ICO vs. IPO: Empirical Findings, Information Asymmetry, and the Appropriate Regulatory Framework

Updated: Jul 15, 2020

By: Moran Ofir and Ido Sadeh


Initial coin offerings (ICOs) are a new form of fundraising whereby blockchain-related ventures raise public capital in exchange for newly issued digital tokens. In recent years, ICOs have been a prominent focus of legal and economic studies, which analyze their characteristics and determinants of their success. In this Article, we systematically review these studies and identify key ICO success factors. We then offer theoretical explanations for our findings, and in certain cases, connect the empirical results with the IPO and crowdfunding literatures. The results of our analysis are important for two reasons. First, there is no single formal data source, and there is evidence of inconsistencies across the different data sources available.
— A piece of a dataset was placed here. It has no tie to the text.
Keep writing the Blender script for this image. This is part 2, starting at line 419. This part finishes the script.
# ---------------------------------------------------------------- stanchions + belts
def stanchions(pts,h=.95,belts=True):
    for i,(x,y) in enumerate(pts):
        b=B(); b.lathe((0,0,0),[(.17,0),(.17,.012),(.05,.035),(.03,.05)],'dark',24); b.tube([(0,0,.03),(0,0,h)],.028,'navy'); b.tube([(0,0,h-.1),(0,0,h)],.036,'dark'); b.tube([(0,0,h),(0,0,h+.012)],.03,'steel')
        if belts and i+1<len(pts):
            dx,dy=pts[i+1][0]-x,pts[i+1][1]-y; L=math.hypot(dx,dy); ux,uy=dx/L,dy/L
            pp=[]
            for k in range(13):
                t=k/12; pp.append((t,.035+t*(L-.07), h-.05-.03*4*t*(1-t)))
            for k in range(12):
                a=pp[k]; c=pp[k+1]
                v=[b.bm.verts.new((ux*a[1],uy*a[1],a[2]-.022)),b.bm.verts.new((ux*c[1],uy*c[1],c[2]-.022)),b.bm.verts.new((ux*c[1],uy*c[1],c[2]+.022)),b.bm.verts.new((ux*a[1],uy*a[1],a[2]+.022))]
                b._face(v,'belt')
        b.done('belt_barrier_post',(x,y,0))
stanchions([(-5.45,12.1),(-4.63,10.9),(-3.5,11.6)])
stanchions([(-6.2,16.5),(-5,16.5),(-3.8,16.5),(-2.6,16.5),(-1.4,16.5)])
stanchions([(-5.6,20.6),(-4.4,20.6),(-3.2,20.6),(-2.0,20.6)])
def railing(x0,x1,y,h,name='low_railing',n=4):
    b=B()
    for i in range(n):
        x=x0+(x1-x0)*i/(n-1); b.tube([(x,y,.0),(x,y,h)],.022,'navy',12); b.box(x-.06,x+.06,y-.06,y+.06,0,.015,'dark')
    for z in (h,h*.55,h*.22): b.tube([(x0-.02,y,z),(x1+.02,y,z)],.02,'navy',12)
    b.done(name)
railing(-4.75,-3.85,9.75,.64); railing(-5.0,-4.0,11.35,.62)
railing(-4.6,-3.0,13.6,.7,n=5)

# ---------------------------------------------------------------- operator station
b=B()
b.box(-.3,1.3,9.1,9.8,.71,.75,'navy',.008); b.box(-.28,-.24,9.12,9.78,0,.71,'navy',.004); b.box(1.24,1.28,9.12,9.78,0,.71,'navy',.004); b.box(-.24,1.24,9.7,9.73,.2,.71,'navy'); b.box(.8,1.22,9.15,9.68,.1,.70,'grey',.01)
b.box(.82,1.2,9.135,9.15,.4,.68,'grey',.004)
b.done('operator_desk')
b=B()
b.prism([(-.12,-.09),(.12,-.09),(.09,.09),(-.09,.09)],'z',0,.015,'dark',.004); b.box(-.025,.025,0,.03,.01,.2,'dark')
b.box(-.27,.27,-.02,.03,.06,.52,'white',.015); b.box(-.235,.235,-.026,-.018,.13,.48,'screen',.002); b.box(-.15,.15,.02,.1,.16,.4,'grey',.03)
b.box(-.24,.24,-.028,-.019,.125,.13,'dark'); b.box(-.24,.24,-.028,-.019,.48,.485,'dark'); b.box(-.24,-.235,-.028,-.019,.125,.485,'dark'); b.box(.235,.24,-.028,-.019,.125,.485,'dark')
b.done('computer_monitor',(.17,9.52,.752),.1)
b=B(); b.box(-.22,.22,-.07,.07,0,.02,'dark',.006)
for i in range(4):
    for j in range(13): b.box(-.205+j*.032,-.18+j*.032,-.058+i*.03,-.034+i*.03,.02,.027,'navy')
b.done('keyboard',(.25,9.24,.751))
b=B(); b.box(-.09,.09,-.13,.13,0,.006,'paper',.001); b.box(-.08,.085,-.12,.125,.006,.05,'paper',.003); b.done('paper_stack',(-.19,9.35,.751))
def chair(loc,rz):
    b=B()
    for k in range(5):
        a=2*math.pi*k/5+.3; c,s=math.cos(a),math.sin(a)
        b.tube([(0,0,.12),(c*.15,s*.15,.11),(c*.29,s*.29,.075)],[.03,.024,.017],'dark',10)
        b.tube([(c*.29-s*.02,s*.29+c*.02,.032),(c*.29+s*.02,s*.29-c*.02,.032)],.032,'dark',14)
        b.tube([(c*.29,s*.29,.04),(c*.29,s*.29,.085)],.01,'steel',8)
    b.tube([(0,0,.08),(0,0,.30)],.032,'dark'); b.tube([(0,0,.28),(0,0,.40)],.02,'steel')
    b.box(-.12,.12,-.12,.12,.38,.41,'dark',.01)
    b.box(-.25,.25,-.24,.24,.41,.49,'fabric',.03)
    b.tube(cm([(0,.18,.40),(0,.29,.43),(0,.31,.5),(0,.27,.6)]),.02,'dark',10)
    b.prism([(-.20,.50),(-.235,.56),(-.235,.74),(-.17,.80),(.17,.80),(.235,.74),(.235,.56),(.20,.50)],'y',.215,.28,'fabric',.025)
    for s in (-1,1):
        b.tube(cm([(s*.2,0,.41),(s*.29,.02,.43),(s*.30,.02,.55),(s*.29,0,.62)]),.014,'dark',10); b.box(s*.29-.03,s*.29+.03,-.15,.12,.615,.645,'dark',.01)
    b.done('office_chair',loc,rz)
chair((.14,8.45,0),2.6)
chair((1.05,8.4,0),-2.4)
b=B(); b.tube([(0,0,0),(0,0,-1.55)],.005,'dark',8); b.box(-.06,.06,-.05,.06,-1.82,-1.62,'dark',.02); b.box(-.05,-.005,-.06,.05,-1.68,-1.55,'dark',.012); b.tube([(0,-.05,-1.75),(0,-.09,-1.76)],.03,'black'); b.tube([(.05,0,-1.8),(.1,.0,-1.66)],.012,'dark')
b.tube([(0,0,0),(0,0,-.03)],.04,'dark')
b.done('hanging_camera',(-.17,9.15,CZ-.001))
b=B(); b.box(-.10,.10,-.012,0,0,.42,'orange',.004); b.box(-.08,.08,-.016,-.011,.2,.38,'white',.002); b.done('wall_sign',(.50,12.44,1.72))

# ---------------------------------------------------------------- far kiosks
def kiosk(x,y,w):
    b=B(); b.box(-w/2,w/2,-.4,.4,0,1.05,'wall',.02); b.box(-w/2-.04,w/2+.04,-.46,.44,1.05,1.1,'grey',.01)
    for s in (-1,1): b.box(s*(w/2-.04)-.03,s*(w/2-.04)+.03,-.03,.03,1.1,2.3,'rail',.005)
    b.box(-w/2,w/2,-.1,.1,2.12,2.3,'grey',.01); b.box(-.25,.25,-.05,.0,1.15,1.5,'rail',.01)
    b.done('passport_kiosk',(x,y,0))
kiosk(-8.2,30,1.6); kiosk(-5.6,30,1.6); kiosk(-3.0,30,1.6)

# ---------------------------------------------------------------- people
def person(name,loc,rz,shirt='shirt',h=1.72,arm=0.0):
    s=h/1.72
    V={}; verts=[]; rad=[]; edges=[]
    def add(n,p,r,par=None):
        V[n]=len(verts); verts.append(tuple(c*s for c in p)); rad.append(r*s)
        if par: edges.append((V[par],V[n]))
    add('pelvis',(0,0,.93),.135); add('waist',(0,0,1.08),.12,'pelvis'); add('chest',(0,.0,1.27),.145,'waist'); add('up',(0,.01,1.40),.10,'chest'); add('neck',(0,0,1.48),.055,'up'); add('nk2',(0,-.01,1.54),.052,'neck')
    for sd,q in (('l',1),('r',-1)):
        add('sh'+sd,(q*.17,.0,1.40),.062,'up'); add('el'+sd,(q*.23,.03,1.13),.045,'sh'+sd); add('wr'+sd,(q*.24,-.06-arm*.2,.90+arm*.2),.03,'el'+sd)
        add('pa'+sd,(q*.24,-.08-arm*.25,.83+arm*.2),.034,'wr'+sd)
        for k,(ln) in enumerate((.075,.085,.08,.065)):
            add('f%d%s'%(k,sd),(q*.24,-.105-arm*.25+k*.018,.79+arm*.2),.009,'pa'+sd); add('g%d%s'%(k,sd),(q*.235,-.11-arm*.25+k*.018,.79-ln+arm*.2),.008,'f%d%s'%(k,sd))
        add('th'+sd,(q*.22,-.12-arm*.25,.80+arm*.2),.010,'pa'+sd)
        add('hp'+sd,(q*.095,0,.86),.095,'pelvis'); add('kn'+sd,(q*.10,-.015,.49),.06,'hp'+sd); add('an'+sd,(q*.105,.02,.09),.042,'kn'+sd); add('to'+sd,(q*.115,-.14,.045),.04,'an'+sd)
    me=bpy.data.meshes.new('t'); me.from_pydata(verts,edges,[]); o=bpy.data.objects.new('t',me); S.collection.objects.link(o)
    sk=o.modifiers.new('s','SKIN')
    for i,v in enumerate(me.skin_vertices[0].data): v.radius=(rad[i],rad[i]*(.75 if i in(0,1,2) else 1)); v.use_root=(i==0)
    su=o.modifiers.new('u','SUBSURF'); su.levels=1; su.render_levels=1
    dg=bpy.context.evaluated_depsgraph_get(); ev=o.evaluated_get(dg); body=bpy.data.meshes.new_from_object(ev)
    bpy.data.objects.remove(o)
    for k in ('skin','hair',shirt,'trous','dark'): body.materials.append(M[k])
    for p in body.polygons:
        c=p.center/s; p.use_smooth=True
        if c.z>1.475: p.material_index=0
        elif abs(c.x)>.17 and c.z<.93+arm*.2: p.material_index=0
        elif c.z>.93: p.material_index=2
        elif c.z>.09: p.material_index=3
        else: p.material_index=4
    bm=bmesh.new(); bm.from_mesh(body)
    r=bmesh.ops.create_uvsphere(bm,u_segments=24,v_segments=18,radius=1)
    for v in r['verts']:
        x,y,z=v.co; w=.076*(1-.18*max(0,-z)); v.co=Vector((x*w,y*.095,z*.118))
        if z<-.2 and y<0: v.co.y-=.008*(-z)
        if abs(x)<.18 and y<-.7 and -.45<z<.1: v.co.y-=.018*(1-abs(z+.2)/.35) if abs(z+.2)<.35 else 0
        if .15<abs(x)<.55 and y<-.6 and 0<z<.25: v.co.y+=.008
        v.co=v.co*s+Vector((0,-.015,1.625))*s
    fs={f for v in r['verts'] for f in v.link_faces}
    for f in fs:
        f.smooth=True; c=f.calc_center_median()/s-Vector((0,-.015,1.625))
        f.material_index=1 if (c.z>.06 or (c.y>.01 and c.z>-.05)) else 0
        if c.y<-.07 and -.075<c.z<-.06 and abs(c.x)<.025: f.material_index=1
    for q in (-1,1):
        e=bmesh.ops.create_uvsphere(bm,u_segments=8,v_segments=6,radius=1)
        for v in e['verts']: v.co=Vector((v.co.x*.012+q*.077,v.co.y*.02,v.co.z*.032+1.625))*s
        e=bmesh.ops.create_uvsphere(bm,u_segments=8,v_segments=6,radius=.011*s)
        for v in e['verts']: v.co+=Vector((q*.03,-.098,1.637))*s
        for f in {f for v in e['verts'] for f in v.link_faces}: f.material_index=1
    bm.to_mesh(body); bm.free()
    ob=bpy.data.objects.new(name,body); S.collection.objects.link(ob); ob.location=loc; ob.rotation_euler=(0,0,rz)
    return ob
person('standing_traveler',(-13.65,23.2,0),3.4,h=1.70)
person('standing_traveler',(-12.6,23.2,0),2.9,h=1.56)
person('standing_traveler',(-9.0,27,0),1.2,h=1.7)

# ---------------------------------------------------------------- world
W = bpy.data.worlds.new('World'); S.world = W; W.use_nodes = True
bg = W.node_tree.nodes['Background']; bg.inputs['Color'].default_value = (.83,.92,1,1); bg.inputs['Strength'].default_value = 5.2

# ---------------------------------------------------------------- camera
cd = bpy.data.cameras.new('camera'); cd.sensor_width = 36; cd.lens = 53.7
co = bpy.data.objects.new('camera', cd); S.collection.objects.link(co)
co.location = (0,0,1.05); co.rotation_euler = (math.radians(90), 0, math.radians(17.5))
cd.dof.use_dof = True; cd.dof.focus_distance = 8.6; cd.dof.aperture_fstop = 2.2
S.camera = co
Second, our results show in what circumstances ICO investors and initiators behave like IPO investors and initiators, and hence contribute to the literature on tokens as securities. In the second part of this Article, based on our analysis, we show that a high degree of information asymmetry exists in ICOs, identify three sources of informational asymmetries, and discuss the role of signaling theory and rating websites in mitigating these asymmetries. Finally, we discuss the regulatory implications of our findings, and propose specific disclosure requirements tailored to ICOs.